Password Authentication Protocol (PAP) uses plaintext passwords and is the least secure authentication protocol. It is typically negotiated if the remote access client and remote access server cannot negotiate a more secure form of validation.

To enable PAP-based authentication, you must do the following:

  1. Enable PAP as an authentication protocol on the remote access server. For more information, see Enable authentication protocols. PAP is disabled by default.

  2. Enable PAP on the appropriate remote access policy. For more information, see Configure authentication. PAP is disabled by default.

  3. Enable PAP on the remote access client. For more information, see Password Authentication Protocol (PAP).


  • When you enable PAP as an authentication protocol, user passwords are sent in plaintext form.

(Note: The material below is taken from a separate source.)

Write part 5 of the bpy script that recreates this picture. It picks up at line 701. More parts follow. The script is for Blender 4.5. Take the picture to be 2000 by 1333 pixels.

Anyone capturing the packets of the authentication process can easily read the password and use it to gain unauthorized access to your intranet. The use of PAP is highly discouraged, especially for virtual private network connections.


  • By disabling the support for PAP on the remote access server, plaintext passwords are never sent by the dial-up client. Disabling support for PAP increases authentication security, but remote access clients who only support PAP cannot connect.

  • If your password expires, PAP cannot change passwords during the authentication process.

  • Make sure your network access server (NAS) supports PAP before you enable it on a remote access policy on an IAS server. For more information, see your NAS documentation.

  • You cannot use Microsoft Point-to-Point Encryption (MPPE) with PAP.